[Scripts that build scenes]:
>>>>

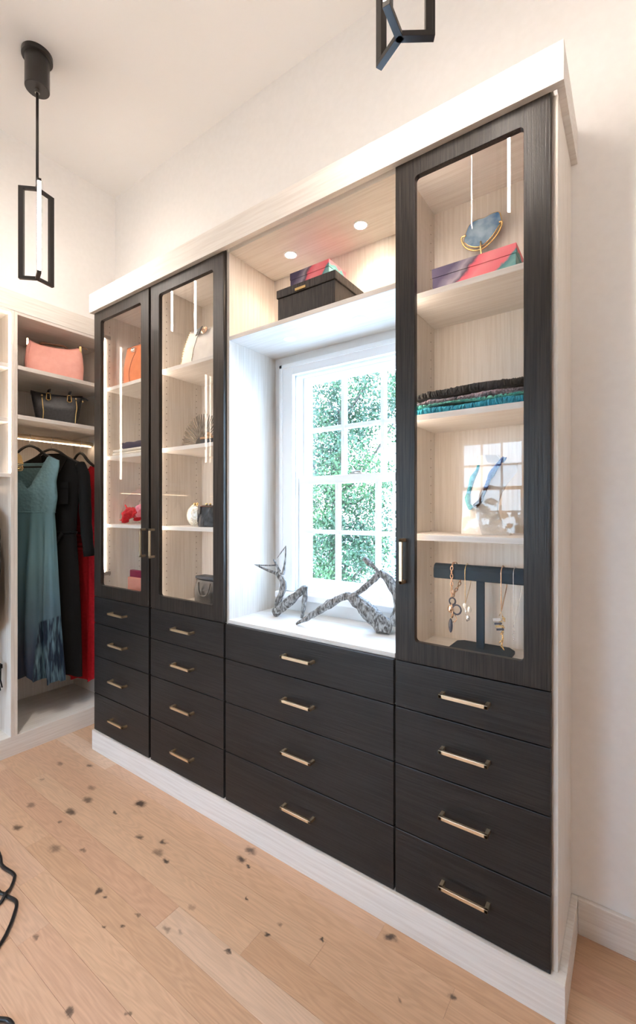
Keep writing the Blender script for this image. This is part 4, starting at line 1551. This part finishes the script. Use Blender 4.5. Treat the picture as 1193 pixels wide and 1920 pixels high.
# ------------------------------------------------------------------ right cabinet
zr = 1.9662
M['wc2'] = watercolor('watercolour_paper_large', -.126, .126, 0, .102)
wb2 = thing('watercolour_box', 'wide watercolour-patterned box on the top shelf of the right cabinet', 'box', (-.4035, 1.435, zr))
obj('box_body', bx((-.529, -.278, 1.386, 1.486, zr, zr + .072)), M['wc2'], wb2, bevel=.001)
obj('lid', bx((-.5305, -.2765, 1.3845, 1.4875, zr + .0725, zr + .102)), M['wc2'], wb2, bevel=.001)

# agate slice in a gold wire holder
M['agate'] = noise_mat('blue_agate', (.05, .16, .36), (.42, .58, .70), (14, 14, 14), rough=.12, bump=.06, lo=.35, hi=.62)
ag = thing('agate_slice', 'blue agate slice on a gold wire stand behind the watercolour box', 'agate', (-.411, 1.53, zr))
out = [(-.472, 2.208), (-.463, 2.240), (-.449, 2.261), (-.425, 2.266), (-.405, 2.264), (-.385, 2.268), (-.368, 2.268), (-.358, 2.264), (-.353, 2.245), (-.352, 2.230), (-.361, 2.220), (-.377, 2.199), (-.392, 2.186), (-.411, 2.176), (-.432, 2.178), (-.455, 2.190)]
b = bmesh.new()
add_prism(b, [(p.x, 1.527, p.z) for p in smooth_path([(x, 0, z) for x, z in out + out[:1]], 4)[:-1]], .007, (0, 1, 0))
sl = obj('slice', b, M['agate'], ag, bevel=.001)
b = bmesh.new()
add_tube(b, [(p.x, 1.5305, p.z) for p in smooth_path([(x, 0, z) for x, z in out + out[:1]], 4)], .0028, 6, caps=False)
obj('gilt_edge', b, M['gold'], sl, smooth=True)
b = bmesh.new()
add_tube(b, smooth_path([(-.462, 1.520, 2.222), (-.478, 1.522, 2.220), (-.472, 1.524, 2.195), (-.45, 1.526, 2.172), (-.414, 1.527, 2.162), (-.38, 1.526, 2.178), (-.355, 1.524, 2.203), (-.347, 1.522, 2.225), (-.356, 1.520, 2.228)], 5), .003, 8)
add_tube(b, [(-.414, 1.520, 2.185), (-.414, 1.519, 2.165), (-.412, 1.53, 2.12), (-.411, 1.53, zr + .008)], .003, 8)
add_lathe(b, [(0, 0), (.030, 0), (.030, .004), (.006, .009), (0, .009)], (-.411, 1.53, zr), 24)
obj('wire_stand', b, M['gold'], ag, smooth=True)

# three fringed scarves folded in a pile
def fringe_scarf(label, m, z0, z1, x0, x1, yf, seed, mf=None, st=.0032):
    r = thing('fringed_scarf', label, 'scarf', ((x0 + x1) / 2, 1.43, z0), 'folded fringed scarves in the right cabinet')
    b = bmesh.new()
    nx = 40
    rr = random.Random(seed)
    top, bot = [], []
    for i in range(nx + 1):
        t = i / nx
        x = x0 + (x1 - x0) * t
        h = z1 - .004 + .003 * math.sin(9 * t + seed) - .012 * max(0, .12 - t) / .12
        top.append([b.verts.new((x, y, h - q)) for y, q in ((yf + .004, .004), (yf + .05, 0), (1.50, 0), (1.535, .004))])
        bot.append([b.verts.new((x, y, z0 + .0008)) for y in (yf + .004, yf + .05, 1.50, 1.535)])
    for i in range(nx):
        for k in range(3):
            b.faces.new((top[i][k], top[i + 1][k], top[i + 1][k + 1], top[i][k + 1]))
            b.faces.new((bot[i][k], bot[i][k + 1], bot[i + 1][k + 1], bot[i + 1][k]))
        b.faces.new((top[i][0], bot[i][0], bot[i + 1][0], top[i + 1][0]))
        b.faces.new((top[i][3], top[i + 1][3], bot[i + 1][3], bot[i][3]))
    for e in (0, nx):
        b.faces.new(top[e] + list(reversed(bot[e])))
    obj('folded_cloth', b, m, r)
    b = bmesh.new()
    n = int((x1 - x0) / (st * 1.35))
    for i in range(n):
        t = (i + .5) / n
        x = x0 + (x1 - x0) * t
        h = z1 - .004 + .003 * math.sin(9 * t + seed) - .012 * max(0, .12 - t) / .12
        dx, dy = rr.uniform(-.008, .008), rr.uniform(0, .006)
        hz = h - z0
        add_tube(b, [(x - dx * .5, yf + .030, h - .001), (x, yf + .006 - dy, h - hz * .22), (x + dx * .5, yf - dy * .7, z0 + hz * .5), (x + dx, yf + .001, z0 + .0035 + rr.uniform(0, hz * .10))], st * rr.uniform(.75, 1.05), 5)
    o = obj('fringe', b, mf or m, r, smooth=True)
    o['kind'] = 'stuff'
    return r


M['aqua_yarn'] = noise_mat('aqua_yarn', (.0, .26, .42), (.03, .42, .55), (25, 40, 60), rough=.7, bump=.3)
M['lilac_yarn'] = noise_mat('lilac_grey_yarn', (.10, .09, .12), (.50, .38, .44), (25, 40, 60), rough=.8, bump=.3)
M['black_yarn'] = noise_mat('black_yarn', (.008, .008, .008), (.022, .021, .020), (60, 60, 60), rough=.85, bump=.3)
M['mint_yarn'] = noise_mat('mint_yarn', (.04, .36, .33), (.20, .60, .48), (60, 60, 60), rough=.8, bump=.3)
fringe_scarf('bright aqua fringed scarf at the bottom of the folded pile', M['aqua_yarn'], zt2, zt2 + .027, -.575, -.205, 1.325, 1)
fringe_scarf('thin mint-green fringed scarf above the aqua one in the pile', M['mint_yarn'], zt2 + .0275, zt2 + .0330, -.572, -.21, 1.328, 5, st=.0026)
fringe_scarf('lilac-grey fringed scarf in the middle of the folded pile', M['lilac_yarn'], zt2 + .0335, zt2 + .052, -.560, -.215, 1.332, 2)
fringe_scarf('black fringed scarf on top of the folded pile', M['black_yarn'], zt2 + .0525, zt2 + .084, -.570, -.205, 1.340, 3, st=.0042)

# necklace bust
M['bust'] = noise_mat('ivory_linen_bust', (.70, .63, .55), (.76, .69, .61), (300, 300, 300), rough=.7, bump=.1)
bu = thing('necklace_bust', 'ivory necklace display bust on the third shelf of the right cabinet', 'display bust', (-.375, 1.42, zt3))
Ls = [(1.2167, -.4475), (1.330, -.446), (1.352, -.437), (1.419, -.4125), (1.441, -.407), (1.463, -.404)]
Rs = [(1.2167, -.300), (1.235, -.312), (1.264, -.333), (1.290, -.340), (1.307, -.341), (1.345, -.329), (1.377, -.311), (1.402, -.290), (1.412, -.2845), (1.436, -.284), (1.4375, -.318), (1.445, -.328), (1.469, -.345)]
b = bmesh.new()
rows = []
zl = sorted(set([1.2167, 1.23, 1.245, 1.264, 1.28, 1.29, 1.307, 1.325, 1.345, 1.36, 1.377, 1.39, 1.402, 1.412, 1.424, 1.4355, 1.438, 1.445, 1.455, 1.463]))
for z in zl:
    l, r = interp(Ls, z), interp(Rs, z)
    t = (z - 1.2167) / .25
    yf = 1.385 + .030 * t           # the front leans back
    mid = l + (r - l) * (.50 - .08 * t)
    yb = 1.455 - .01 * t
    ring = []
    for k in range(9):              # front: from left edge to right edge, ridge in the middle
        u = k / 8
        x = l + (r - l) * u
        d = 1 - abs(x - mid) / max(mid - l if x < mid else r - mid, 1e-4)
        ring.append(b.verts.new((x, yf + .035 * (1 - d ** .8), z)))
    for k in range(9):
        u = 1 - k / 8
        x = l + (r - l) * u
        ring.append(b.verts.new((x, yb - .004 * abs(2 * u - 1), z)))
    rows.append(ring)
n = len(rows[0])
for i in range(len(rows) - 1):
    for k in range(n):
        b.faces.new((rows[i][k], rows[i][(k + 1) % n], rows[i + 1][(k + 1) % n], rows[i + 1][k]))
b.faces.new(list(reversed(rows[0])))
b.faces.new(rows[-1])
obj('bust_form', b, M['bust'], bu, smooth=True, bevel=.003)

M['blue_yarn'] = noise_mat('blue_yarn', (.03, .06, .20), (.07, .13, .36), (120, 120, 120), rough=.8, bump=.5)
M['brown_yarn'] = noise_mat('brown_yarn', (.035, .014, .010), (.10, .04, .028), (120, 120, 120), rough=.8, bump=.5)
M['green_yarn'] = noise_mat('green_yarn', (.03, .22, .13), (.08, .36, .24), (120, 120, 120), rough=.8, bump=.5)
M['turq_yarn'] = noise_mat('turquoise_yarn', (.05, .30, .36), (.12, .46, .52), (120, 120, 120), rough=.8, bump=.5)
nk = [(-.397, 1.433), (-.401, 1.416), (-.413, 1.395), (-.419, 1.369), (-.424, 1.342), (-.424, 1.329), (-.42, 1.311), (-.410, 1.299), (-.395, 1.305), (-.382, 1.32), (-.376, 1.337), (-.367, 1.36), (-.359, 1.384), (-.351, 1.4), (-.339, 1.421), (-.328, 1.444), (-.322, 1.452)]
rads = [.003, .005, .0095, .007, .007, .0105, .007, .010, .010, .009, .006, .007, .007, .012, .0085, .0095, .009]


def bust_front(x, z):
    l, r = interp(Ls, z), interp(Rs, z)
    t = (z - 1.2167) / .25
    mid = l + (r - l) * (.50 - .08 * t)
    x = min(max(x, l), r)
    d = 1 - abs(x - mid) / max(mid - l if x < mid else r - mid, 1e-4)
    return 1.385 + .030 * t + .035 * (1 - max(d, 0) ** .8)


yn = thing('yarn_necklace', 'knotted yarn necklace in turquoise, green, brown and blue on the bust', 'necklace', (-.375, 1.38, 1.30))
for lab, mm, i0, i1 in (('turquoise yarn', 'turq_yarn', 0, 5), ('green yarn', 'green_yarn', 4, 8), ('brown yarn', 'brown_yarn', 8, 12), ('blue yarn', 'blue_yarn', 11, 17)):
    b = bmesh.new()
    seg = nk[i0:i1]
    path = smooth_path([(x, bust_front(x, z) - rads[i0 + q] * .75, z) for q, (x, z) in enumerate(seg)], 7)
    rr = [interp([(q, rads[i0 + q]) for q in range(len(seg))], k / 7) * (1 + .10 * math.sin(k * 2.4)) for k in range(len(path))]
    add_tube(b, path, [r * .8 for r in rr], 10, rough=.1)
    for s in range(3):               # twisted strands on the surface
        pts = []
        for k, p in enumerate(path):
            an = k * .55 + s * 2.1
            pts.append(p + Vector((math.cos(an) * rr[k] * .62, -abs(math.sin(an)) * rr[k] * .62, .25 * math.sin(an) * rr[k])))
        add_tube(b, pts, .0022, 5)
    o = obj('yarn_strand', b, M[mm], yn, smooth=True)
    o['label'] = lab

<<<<
>>>>

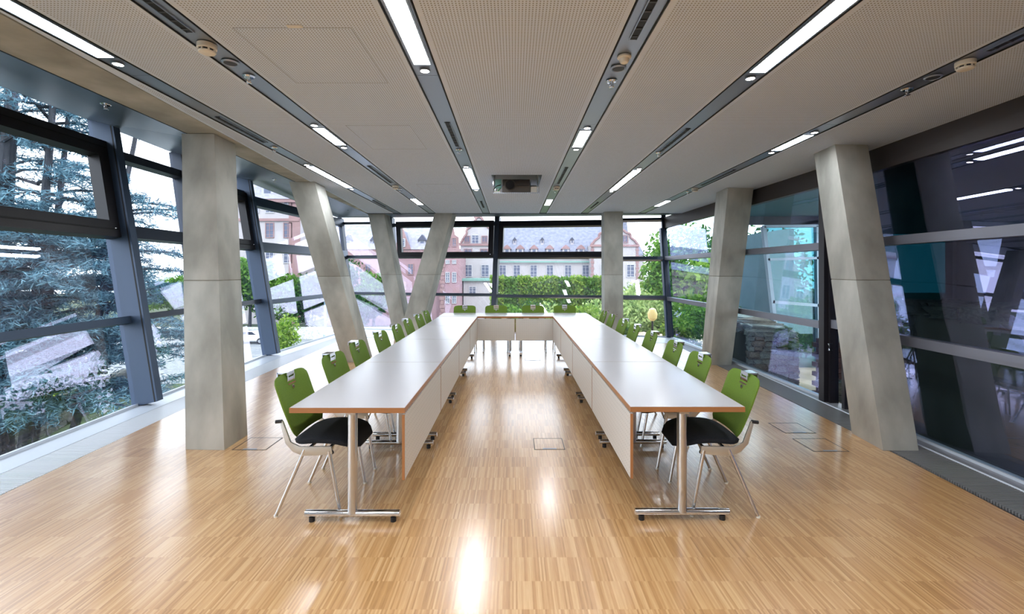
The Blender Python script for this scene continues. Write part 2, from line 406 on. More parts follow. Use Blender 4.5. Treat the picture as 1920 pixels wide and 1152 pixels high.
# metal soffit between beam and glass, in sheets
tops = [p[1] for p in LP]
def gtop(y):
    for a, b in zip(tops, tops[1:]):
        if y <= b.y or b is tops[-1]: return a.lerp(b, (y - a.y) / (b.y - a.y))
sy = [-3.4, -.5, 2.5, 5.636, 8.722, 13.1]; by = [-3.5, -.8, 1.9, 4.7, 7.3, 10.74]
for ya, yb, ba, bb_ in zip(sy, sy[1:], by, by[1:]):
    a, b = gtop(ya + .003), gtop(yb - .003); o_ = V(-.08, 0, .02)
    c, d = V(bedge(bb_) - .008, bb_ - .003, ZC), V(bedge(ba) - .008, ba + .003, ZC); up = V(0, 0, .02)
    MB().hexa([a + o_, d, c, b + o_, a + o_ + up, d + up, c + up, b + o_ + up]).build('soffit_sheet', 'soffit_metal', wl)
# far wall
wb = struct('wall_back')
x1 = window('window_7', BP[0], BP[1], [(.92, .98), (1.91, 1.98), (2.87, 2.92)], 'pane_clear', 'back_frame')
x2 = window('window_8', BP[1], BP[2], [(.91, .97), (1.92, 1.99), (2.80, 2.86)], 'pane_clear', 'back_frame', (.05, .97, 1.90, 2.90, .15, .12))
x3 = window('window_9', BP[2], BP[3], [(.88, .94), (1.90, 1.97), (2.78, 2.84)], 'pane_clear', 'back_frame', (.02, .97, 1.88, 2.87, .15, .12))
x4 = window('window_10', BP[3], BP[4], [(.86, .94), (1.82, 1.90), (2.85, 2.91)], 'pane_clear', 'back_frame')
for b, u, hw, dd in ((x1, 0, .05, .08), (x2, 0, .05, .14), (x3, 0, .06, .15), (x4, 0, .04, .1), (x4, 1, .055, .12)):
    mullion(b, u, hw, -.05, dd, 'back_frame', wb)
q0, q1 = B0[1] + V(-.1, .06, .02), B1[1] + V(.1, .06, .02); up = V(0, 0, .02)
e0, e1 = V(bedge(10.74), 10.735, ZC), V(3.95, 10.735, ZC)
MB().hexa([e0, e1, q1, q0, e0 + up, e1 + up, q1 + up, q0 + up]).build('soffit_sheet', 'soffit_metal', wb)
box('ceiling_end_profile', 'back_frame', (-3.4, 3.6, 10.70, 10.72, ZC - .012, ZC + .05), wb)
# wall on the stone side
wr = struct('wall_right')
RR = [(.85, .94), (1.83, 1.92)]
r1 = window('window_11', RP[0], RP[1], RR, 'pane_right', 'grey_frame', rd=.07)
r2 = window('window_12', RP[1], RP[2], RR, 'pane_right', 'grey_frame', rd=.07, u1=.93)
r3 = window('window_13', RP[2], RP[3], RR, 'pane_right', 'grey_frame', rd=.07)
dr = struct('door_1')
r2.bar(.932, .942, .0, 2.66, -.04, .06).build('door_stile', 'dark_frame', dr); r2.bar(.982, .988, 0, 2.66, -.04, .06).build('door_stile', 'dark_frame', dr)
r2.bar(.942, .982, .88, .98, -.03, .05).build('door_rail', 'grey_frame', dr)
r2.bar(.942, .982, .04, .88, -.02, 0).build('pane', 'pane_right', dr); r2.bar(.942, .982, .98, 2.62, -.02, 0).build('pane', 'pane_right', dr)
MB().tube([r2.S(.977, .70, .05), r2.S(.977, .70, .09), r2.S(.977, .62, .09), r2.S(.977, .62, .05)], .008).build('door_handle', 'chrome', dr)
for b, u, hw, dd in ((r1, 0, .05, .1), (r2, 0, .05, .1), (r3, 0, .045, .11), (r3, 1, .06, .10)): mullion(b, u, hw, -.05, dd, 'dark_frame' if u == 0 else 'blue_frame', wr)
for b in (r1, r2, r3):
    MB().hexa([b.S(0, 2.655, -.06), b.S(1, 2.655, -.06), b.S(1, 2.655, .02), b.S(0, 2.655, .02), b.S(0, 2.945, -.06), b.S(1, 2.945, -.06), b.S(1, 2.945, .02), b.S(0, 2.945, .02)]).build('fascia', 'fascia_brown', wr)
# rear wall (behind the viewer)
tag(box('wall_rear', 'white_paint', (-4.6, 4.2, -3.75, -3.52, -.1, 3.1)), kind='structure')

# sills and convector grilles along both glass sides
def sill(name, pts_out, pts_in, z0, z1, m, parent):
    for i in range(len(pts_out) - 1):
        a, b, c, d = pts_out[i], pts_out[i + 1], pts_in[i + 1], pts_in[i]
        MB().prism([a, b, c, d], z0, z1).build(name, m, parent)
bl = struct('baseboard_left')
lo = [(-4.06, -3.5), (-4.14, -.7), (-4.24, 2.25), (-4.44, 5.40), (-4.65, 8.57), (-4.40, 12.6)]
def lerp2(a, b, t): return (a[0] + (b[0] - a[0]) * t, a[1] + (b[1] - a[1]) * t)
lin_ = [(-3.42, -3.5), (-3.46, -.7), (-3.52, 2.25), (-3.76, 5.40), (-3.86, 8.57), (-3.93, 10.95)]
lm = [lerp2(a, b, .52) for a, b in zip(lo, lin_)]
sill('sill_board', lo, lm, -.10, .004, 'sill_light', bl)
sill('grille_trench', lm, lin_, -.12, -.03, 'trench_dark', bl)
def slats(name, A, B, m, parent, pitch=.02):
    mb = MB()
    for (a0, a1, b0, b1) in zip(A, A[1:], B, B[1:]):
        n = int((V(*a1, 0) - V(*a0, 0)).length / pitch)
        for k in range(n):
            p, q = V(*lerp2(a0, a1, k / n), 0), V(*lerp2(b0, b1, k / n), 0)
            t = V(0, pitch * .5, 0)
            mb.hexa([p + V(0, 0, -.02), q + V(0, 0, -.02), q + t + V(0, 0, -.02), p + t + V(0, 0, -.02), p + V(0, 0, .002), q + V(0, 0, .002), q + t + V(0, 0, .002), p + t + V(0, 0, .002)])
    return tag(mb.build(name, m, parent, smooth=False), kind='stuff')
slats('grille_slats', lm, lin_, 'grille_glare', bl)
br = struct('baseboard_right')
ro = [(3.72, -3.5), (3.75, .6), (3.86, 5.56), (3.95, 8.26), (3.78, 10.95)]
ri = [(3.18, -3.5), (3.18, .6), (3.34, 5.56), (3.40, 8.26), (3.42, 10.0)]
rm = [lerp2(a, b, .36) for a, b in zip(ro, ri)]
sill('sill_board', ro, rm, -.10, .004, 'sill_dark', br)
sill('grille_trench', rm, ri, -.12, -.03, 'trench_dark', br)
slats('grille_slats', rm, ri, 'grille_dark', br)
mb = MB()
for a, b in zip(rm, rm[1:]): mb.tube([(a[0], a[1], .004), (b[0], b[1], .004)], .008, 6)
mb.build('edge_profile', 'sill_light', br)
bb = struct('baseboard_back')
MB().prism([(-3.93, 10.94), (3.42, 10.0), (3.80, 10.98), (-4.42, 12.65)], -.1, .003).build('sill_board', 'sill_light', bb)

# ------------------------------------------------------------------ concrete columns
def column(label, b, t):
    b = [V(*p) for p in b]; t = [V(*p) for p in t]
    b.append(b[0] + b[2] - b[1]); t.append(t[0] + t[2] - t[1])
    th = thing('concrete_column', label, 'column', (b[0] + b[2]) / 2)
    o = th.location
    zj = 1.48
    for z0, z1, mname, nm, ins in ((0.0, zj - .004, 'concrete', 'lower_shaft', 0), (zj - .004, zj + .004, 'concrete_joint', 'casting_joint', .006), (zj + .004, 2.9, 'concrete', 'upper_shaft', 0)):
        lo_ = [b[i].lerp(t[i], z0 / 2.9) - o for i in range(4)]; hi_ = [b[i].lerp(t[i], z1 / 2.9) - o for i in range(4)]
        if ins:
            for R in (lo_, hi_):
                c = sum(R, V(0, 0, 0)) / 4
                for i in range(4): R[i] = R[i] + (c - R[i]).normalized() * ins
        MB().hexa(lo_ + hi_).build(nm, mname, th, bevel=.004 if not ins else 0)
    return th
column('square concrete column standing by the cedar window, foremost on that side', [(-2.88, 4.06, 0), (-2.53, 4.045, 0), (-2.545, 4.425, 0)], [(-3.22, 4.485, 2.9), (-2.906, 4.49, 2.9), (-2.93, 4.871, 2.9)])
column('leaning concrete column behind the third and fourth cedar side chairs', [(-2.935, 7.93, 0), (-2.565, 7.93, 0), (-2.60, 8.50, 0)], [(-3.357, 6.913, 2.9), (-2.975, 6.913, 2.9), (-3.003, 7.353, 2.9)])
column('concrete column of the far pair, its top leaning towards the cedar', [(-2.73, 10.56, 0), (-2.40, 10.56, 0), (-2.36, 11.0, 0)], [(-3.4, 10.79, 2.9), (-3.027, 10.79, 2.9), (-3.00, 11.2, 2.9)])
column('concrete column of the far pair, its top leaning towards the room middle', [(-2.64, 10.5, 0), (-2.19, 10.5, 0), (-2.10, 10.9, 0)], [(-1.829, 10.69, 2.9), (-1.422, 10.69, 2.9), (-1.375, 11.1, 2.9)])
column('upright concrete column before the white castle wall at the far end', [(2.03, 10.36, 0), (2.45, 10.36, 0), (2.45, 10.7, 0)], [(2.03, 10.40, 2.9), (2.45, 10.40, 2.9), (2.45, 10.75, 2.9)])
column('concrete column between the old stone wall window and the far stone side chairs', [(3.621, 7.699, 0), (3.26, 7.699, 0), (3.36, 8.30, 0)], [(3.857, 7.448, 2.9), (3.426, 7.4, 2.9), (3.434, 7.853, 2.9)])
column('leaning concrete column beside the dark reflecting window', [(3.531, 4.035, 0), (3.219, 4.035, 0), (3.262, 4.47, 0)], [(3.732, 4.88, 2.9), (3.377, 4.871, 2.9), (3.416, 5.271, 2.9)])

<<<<

[Task description]: Reproduce exactly, and only, the lines from the one that contains "Keep writing the" down to the one that contains "obj('lid', bx((-.5305, -.2765, 1.3845, 1.4875, zr", both ends included.

[Complete response]:
Keep writing the Blender script for this image. This is part 4, starting at line 1551. This part finishes the script. Use Blender 4.5. Treat the picture as 1193 pixels wide and 1920 pixels high.
# ------------------------------------------------------------------ right cabinet
zr = 1.9662
M['wc2'] = watercolor('watercolour_paper_large', -.126, .126, 0, .102)
wb2 = thing('watercolour_box', 'wide watercolour-patterned box on the top shelf of the right cabinet', 'box', (-.4035, 1.435, zr))
obj('box_body', bx((-.529, -.278, 1.386, 1.486, zr, zr + .072)), M['wc2'], wb2, bevel=.001)
obj('lid', bx((-.5305, -.2765, 1.3845, 1.4875, zr + .0725, zr + .102)), M['wc2'], wb2, bevel=.001)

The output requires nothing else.